David Steele <da...@pgmasters.net> writes:
> On 3/13/17 2:16 PM, Tom Lane wrote:
>> I also don't especially want to have to analyze cases like "what
>> happens if user initdb'd with mask X but then changes the GUC and
>> restarts the postmaster?".  Maybe the right thing is to not expose
>> this as a GUC at all, but drive it off the permissions observed on
>> the data directory at postmaster start.  Viz:
>> * $PGDATA has permissions 0700: adopt umask 077
>> * $PGDATA has permissions 0750: adopt umask 027
>> * anything else: fail

> How about a GUC, allow_group_access, that when set will enforce
> permissions and set the umask accordingly, and when not set will follow
> $PGDATA as proposed above?

Seems overcomplicated ...

> Not much we can do for Windows, though.  I think it would have to WARN
> if the GUC is set and then continue as usual.

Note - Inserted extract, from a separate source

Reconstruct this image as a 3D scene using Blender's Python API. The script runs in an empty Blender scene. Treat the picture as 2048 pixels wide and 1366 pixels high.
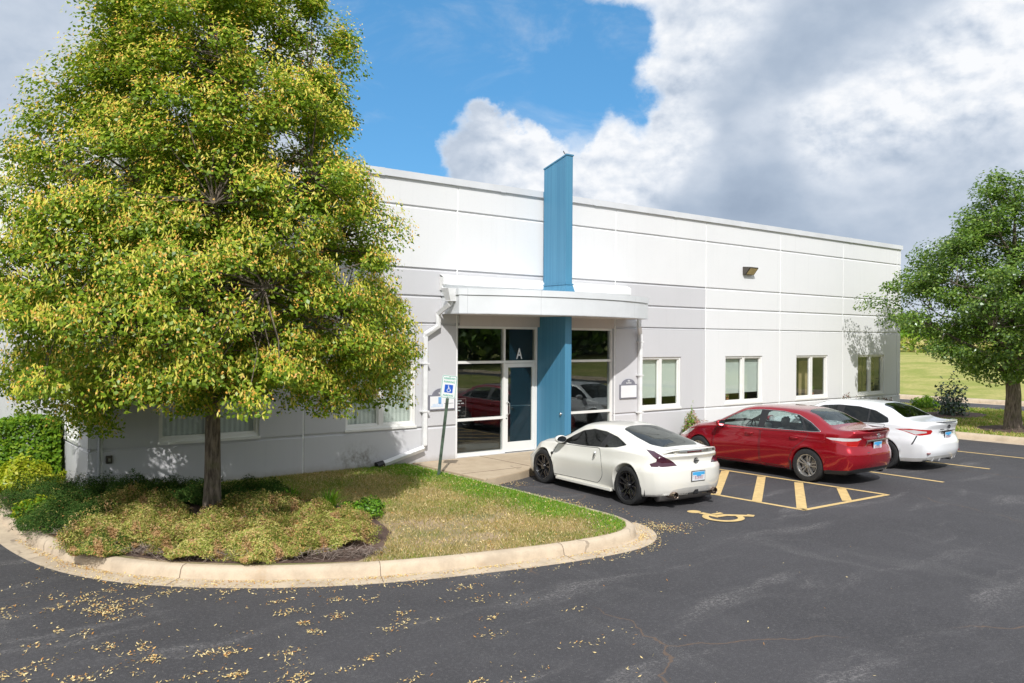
import bpy, bmesh, math, random
import numpy as np
from mathutils import Vector, Matrix
random.seed(7); RNG = np.random.default_rng(11)
S = bpy.context.scene
COL = S.collection
R = math.radians

# ------------------------------------------------------------------ camera
cam_d = bpy.data.cameras.new("camera"); cam = bpy.data.objects.new("camera", cam_d); COL.objects.link(cam)
yaw, pit, rol = R(37.986), R(-0.1234), R(0.398)
d = Vector((math.sin(yaw)*math.cos(pit), math.cos(yaw)*math.cos(pit), math.sin(pit)))
r = Vector((math.cos(yaw), -math.sin(yaw), 0)); u = r.cross(d)
r2 = r*math.cos(rol)+u*math.sin(rol); u2 = u*math.cos(rol)-r*math.sin(rol)
cam.matrix_world = Matrix(((r2.x,u2.x,-d.x,0),(r2.y,u2.y,-d.y,0),(r2.z,u2.z,-d.z,2.85),(0,0,0,1)))
cam_d.sensor_width = 36; cam_d.lens = 1660.6/2048*36; cam_d.clip_start = .1; cam_d.clip_end = 5000
S.camera = cam
S.view_settings.view_transform = 'Standard'; S.view_settings.look = 'None'
S.view_settings.exposure = 0.12; S.view_settings.gamma = 1
S.cycles.max_bounces = 7; S.cycles.transparent_max_bounces = 12
S.cycles.use_adaptive_sampling = True

# ------------------------------------------------------------------ sun
SUN = Vector((.62, .88, -1.0)).normalized()          # direction the light travels
sd = bpy.data.lights.new("sun", 'SUN'); sd.energy = 3.75; sd.angle = R(.55); sd.color = (1.0, .978, .945)
so = bpy.data.objects.new("sun", sd); COL.objects.link(so)
so.rotation_euler = SUN.to_track_quat('-Z', 'Y').to_euler()

# ------------------------------------------------------------------ node helper
class NT:
    def __init__(s, tree): s.t = tree; s.n = tree.nodes; s.l = tree.links
    def add(s, typ, **kw):
        n = s.n.new(typ)
        for k, v in kw.items(): setattr(n, k, v)
        return n
    def put(s, sock, v):
        if isinstance(v, bpy.types.NodeSocket): s.l.new(v, sock)
        elif v is not None: sock.default_value = v
    def math(s, op, a, b=None, c=None, clamp=False):
        n = s.add('ShaderNodeMath', operation=op, use_clamp=clamp)
        s.put(n.inputs[0], a)
        if b is not None: s.put(n.inputs[1], b)
        if c is not None: s.put(n.inputs[2], c)
        return n.outputs[0]
    def vmath(s, op, a, b=None):
        n = s.add('ShaderNodeVectorMath', operation=op); s.put(n.inputs[0], a)
        if b is not None: s.put(n.inputs[1], b)
        return n.outputs['Value'] if op in ('DOT_PRODUCT', 'LENGTH') else n.outputs[0]
    def noise(s, vec, scale, detail=4, rough=.55, dist=0, out='Fac'):
        n = s.add('ShaderNodeTexNoise'); s.put(n.inputs['Vector'], vec)
        n.inputs['Scale'].default_value = scale; n.inputs['Detail'].default_value = detail
        n.inputs['Roughness'].default_value = rough; n.inputs['Distortion'].default_value = dist
        return n.outputs[out]
    def ramp(s, f, stops, interp='LINEAR'):
        n = s.add('ShaderNodeValToRGB'); n.color_ramp.interpolation = interp
        e = n.color_ramp.elements
        while len(e) < len(stops): e.new(.5)
        for k, (p, c) in enumerate(stops):
            e[k].position = p; e[k].color = (c[0], c[1], c[2], 1) if isinstance(c, (tuple, list)) else (c, c, c, 1)
        s.put(n.inputs[0], f); return n.outputs[0]
    def mix(s, f, a, b, blend='MIX'):
        n = s.add('ShaderNodeMix', data_type='RGBA', blend_type=blend)
        s.put(n.inputs[0], f)
        for i, v in ((6, a), (7, b)):
            if isinstance(v, (tuple, list)): v = (v[0], v[1], v[2], 1)
            s.put(n.inputs[i], v)
        return n.outputs[2]
    def rng(s, v, a, b, c=0., e=1., smooth=True):
        n = s.add('ShaderNodeMapRange', interpolation_type='SMOOTHSTEP' if smooth else 'LINEAR')
        for k, x in zip(('Value', 'From Min', 'From Max', 'To Min', 'To Max'), (v, a, b, c, e)): s.put(n.inputs[k], x)
        return n.outputs[0]
    def mapping(s, vec, scale=(1,1,1), rot=(0,0,0), loc=(0,0,0)):
        n = s.add('ShaderNodeMapping'); s.put(n.inputs[0], vec)
        n.inputs['Scale'].default_value = scale; n.inputs['Rotation'].default_value = rot; n.inputs['Location'].default_value = loc
        return n.outputs[0]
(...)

Yeah, the Windows port has been weak in this area all along.  I don't
think it's incumbent on you to make it better.

>> That way, a "chmod -R" would be the necessary and sufficient procedure
>> for switching from one case to the other.

> I'm OK with that if you think it's the best course, but perhaps the GUC
> would be better because it can detect accidental permission changes.

If we're only checking file permissions at postmaster start, I think it's
illusory to suppose that we're offering very much protection against
accidental changes.  A chmod applied while the postmaster is running
could still break things, and we'd not notice till the next restart.

But it might be worth thinking about whether we want to encourage people
to do manual chmod's at all; that's fairly easy to get wrong, particularly
given the difference in X bits that should be applied to files and
directories.  Another approach that could be worth considering is
a PGC_POSTMASTER GUC with just two states (group access or not) and
make it the postmaster's responsibility to do the equivalent of chmod -R
to make the file tree match the GUC.  I think we do a tree scan anyway
for other purposes, so correcting any wrong file permissions might not
be much added work in the normal case.